Bei Straftaten, die vor dem 31. Januar 1998 geschehen sind, darf die Unterbringung in der Sicherungsverwahrung nach zehnjährigem Vollzug nur dann weiter vollstreckt werden, „wenn aus konkreten Umständen in der Person oder dem Verhalten des Untergebrachten eine hochgradige Gefahr schwerster Gewalt- oder Sexualverbrechen abzuleiten ist“. Dieser Grundsatz muss ab sofort von allen Gerichten, die über die Entlassung von Sicherungsverwahrten entscheiden, zwingend beachtet werden.

Nicht ohne weitere Prüfung entlassen

Der 5. Strafsenat des BGH stellte damit klar, dass Verurteilte, auf die die genannten Bedingungen zutreffen, nicht ohne weitere Sachprüfung zu entlassen sind. Hintergrund ist ein Urteil des Europäischen Gerichtshofs für Menschenrechte (EGMR) vom Dezember 2009, wonach eine nachträgliche Verlängerung der Sicherungsverwahrung die Europäische Menschenrechtskonvention verletzt.

Seit Anfang 1998 erlaubte das Gesetz in Deutschland, die Sicherungsverwahrung bei fortdauernder Gefährlichkeit unbefristet zu verlängern - auch im Falle zuvor begangener Taten. Bis dahin hatte eine Höchstdauer von zehn Jahren gegolten. Der 5. Strafsenat des BGH widerspricht damit einem Beschluss des 4. Strafsenats des Gerichts vom Mai dieses Jahres, der eine automatische Entlassung der sogenannten Altfälle für geboten hielt.

80 „Altfälle“ bereits freigelassen

Der 5. Strafsenat hat nun beim 4. Senat angefragt, ob dieser an seiner Rechtsprechung festhält. Auch bei den übrigen Strafsenaten hat der 5. Strafsenat angefragt, ob sie seiner Rechtsauffassung zustimmen. Sollte keine Einigkeit erzielt werden, müsste schließlich der Große Senat für Strafsachen des Bundesgerichtshofs eine Entscheidung fällen.

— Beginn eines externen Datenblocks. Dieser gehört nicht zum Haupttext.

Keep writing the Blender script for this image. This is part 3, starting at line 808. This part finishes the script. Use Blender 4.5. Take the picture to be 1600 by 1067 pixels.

Die ersten von rund 80 betroffenen „Altfällen“ in Deutschland wurden bereits freigelassen. Die Rechtsprechung der zuständigen Land- und Oberlandesgerichte fiel jedoch höchst unterschiedlich aus. Während ein Teil der Gerichte unter Berufung auf das EGMR-Urteil alle Sicherungsverwahrten in die Freiheit entließ, ordnete ein anderer Teil die weitere Vollstreckung der Sicherungsverwahrung an.